• [The request]: The lines to extract run from the first line of the material below to the line containing "col = scene.collection", both included; leave the pictures behind.

╭─ Dataset content

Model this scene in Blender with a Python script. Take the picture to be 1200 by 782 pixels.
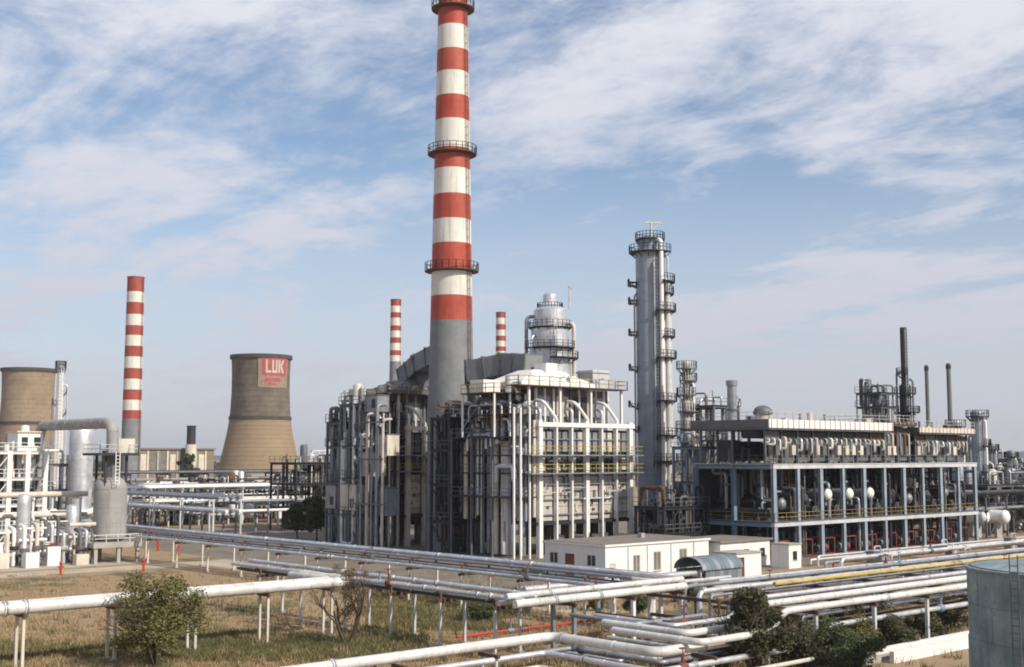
import bpy, math, random
from mathutils import Vector, Matrix, noise
R = math.radians
random.seed(7)
for _o in list(bpy.data.objects):
    bpy.data.objects.remove(_o)
scene = bpy.context.scene
col = scene.collection

# ------------------------------------------------------------------ camera
# World axes follow the plant's own grid (X along the heater fronts, Y into the plant); the camera looks across it at 42 degrees.
YAW, FPX, CAMZ = R(42), 1450.0, 12.5
PITCH = math.atan(144 / FPX)
cam = bpy.data.cameras.new('camera')
cam.sensor_width = 36.0
cam.lens = FPX / 1200 * 36
cam.clip_start, cam.clip_end = 0.5, 30000
co = bpy.data.objects.new('camera', cam)
co.location = (0, 0, CAMZ)
co.rotation_euler = (R(90) + PITCH, 0, -YAW)
col.objects.link(co)
scene.camera = co

# ------------------------------------------------------------------ sky, sun, exposure
SUN_EL, SUN_AZ = R(37), math.atan2(0.17, -0.985)       # azimuth measured from +Y towards +X
sun_dir = Vector((math.sin(SUN_AZ) * math.cos(SUN_EL), math.cos(SUN_AZ) * math.cos(SUN_EL), math.sin(SUN_EL)))
w = bpy.data.worlds.new('World')
scene.world = w
w.use_nodes = True
nt = w.node_tree
N, L = nt.nodes, nt.links
N.clear()
def wn(t, **k):
    n = N.new(t)
    for a, b in k.items():
        setattr(n, a, b)
    return n
def wmath(op, a, b=None, c=None, clamp=False):
    n = wn('ShaderNodeMath', operation=op, use_clamp=clamp)
    for i, s in enumerate((a, b, c)):
        if s is None: continue
        if isinstance(s, (int, float)): n.inputs[i].default_value = s
        else: L.new(s, n.inputs[i])
    return n.outputs[0]
sky = wn('ShaderNodeTexSky', sky_type='NISHITA', sun_disc=False)
sky.sun_elevation = SUN_EL
sky.sun_rotation = SUN_AZ
sky.altitude = 100
sky.air_density, sky.dust_density, sky.ozone_density = 1.0, 0.8, 2.6
tc = wn('ShaderNodeTexCoord')
sep = wn('ShaderNodeSeparateXYZ'); L.new(tc.outputs['Generated'], sep.inputs[0])
zz = wmath('ADD', wmath('MAXIMUM', sep.outputs[2], 0.0), 0.13)
comb = wn('ShaderNodeCombineXYZ')                       # the cloud layer: a plane overhead
L.new(wmath('DIVIDE', sep.outputs[0], zz), comb.inputs[0])
L.new(wmath('DIVIDE', sep.outputs[1], zz), comb.inputs[1])
def cloud_noise(scale, rot, stretch, off, detail, rough, dist=0.0):
    mp = wn('ShaderNodeMapping')
    mp.inputs['Rotation'].default_value = (0, 0, rot)
    mp.inputs['Scale'].default_value = (1, stretch, 1)
    mp.inputs['Location'].default_value = off
    L.new(comb.outputs[0], mp.inputs[0])
    n = wn('ShaderNodeTexNoise')
    n.inputs['Scale'].default_value = scale
    n.inputs['Detail'].default_value = detail
    n.inputs['Roughness'].default_value = rough
    n.inputs['Distortion'].default_value = dist
    L.new(mp.outputs[0], n.inputs['Vector'])
    return n.outputs[0]
SKY_OFF = (12.5, 5.5, 0.0)
big = cloud_noise(0.62, R(20), 0.55, SKY_OFF, 3, 0.5, 0.3)
mid = cloud_noise(2.3, R(20), 0.55, (8.5, -0.8, 0), 8, 0.62, 0.5)
fine = cloud_noise(7.5, R(5), 0.8, (7.7, 2.2, 0), 7, 0.65, 0.3)
dens = wmath('ADD', wmath('MULTIPLY', big, 0.80), wmath('ADD', wmath('MULTIPLY', mid, 0.80), wmath('MULTIPLY', fine, 0.34)))
mr = wn('ShaderNodeMapRange', interpolation_type='SMOOTHSTEP')
mr.inputs['From Min'].default_value, mr.inputs['From Max'].default_value = 0.83, 1.10
mr.inputs['To Min'].default_value, mr.inputs['To Max'].default_value = 0.07, 0.95
L.new(dens, mr.inputs['Value'])
lowm = wn('ShaderNodeMapRange', interpolation_type='SMOOTHSTEP')   # the veil thickens towards the horizon all round
lowm.inputs['From Min'].default_value, lowm.inputs['From Max'].default_value = 0.0, 0.30
lowm.inputs['To Min'].default_value, lowm.inputs['To Max'].default_value = 0.80, 0.0
L.new(sep.outputs[2], lowm.inputs['Value'])
low2 = wmath('MULTIPLY', lowm.outputs[0], wmath('ADD', 0.55, wmath('MULTIPLY', mid, 0.95)))
mask = wmath('MAXIMUM', mr.outputs[0], low2, clamp=True)
cr = wn('ShaderNodeMapRange')
cr.inputs['From Min'].default_value, cr.inputs['From Max'].default_value = 0.0, 0.35
L.new(sep.outputs[2], cr.inputs['Value'])
ccol = wn('ShaderNodeMix', data_type='RGBA')
ccol.inputs[6].default_value = (4.45, 4.5, 5.25, 1)
ccol.inputs[7].default_value = (6.5, 6.6, 7.2, 1)
L.new(cr.outputs[0], ccol.inputs[0])
mx = wn('ShaderNodeMix', data_type='RGBA')
L.new(mask, mx.inputs[0]); L.new(sky.outputs[0], mx.inputs[6]); L.new(ccol.outputs[2], mx.inputs[7])
bg = wn('ShaderNodeBackground'); bg.inputs[1].default_value = 0.122
L.new(mx.outputs[2], bg.inputs[0])
wo = wn('ShaderNodeOutputWorld'); L.new(bg.outputs[0], wo.inputs[0])

sl = bpy.data.lights.new('sun', 'SUN')
sl.energy, sl.angle, sl.color = 4.6, R(0.53), (1.0, 0.93, 0.82)
so = bpy.data.objects.new('sun', sl)
so.rotation_euler = (-sun_dir).to_track_quat('-Z', 'Y').to_euler()
so.location = (0, 0, 200)
col.objects.link(so)
vs = scene.view_settings
vs.view_transform, vs.look, vs.exposure, vs.gamma = 'Standard', 'None', 0.03, 1.0
vs.use_curve_mapping = False
scene.cycles.max_bounces = 6
scene.cycles.diffuse_bounces = 3
scene.cycles.glossy_bounces = 3
scene.cycles.transparent_max_bounces = 4
scene.cycles.volume_bounces = 0
scene.cycles.use_denoising = True
scene.cycles.filter_width = 1.9

# ------------------------------------------------------------------ measuring
RV = Vector((math.cos(YAW), -math.sin(YAW), 0))
FH = Vector((math.sin(YAW), math.cos(YAW), 0))
FV = FH * math.cos(PITCH) + Vector((0, 0, math.sin(PITCH)))
UV = -FH * math.sin(PITCH) + Vector((0, 0, math.cos(PITCH)))
def ray(px, py):
    return FV + RV * ((px - 600) / FPX) - UV * ((py - 391) / FPX)
def G(px, py, z=0.0):                    # where a line of sight meets the level z
    r = ray(px, py); t = (z - CAMZ) / r.z
    return Vector((0, 0, CAMZ)) + r * t
def V(px, py, d):                        # a point d metres in front of the camera
    r = ray(px, py)
    return Vector((0, 0, CAMZ)) + r * (d / r.dot(FH))

# ------------------------------------------------------------------ materials
MATS = {}
def mat(name, c, rough=0.7, metal=0.0, c2=None, scale=0.6, amt=0.35, streak=0.0, dirt=(0.12, 0.09, 0.06), bump=0.0, bscale=8.0, spots=0.0):
    m = bpy.data.materials.new(name); m.use_nodes = True
    t = m.node_tree; b = t.nodes['Principled BSDF']
    b.inputs['Roughness'].default_value = rough; b.inputs['Metallic'].default_value = metal
    geo = t.nodes.new('ShaderNodeNewGeometry')
    def nz(sc, det=5, rg=0.6, vec=None):
        n = t.nodes.new('ShaderNodeTexNoise')
        n.inputs['Scale'].default_value = sc; n.inputs['Detail'].default_value = det; n.inputs['Roughness'].default_value = rg
        t.links.new(vec or geo.outputs['Position'], n.inputs['Vector'])
        return n.outputs[0]
    def rng(s, a, bb, c0=0.0, c1=1.0):
        n = t.nodes.new('ShaderNodeMapRange')
        n.inputs['From Min'].default_value, n.inputs['From Max'].default_value = a, bb
        n.inputs['To Min'].default_value, n.inputs['To Max'].default_value = c0, c1
        t.links.new(s, n.inputs['Value']); return n.outputs[0]
    def mix(f, a, bb):
        n = t.nodes.new('ShaderNodeMix'); n.data_type = 'RGBA'
        t.links.new(f, n.inputs[0])
        for i, s in ((6, a), (7, bb)):
            if isinstance(s, tuple): n.inputs[i].default_value = (*s, 1)
            else: t.links.new(s, n.inputs[i])
        return n.outputs[2]
    c2 = c2 or tuple(x * (1 - amt) for x in c)
    out = mix(rng(nz(scale), 0.35, 0.68), c, c2)
    if streak:
        mp = t.nodes.new('ShaderNodeMapping'); mp.inputs['Scale'].default_value = (1, 1, 0.06)
        t.links.new(geo.outputs['Position'], mp.inputs[0])
        out = mix(rng(nz(2.2, 6, 0.65, mp.outputs[0]), 0.5, 0.75, 0, streak), out, dirt)
    if spots:
        out = mix(rng(nz(scale * 5, 6, 0.7), 0.56, 0.7, 0, spots), out, dirt)
    t.links.new(out, b.inputs['Base Color'])
    t.links.new(rng(nz(scale * 3), 0.3, 0.7, max(rough - 0.1, 0.05), min(rough + 0.12, 1)), b.inputs['Roughness'])
    if bump:
        bn = t.nodes.new('ShaderNodeBump'); bn.inputs['Strength'].default_value = bump; bn.inputs['Distance'].default_value = 0.05
        t.links.new(nz(bscale), bn.inputs['Height']); t.links.new(bn.outputs[0], b.inputs['Normal'])
    MATS[name] = m
    return m
mat('red_paint', (0.37, 0.042, 0.018), 0.6, c2=(0.40, 0.085, 0.05), scale=0.35, streak=0.7, dirt=(0.15, 0.03, 0.022), spots=0.25)
mat('red_paint_faded', (0.36, 0.065, 0.04), 0.65, amt=0.3, streak=0.4, dirt=(0.2, 0.06, 0.05))
mat('white_band', (0.70, 0.68, 0.61), 0.6, amt=0.14, scale=0.35, streak=0.75, dirt=(0.36, 0.32, 0.26), spots=0.2)
mat('grey_shaft', (0.21, 0.22, 0.23), 0.75, amt=0.25, streak=0.3)
mat('silver', (0.70, 0.71, 0.73), 0.42, 0.55, amt=0.28, scale=0.8, streak=0.3, dirt=(0.30, 0.27, 0.24))
mat('silver_dull', (0.33, 0.35, 0.38), 0.5, 0.45, amt=0.35, scale=0.8, streak=0.4, dirt=(0.16, 0.14, 0.12))
mat('white_paint', (0.80, 0.78, 0.74), 0.5, amt=0.13, streak=0.3, dirt=(0.34, 0.28, 0.21))
mat('cream_paint', (0.66, 0.60, 0.50), 0.6, amt=0.22, streak=0.5, dirt=(0.26, 0.19, 0.12))
mat('pale_panel', (0.57, 0.515, 0.455), 0.6, amt=0.3, streak=0.6, dirt=(0.20, 0.14, 0.09), spots=0.35)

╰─

• [Task response]:
Model this scene in Blender with a Python script. Take the picture to be 1200 by 782 pixels.
import bpy, math, random
from mathutils import Vector, Matrix, noise
R = math.radians
random.seed(7)
for _o in list(bpy.data.objects):
    bpy.data.objects.remove(_o)
scene = bpy.context.scene
col = scene.collection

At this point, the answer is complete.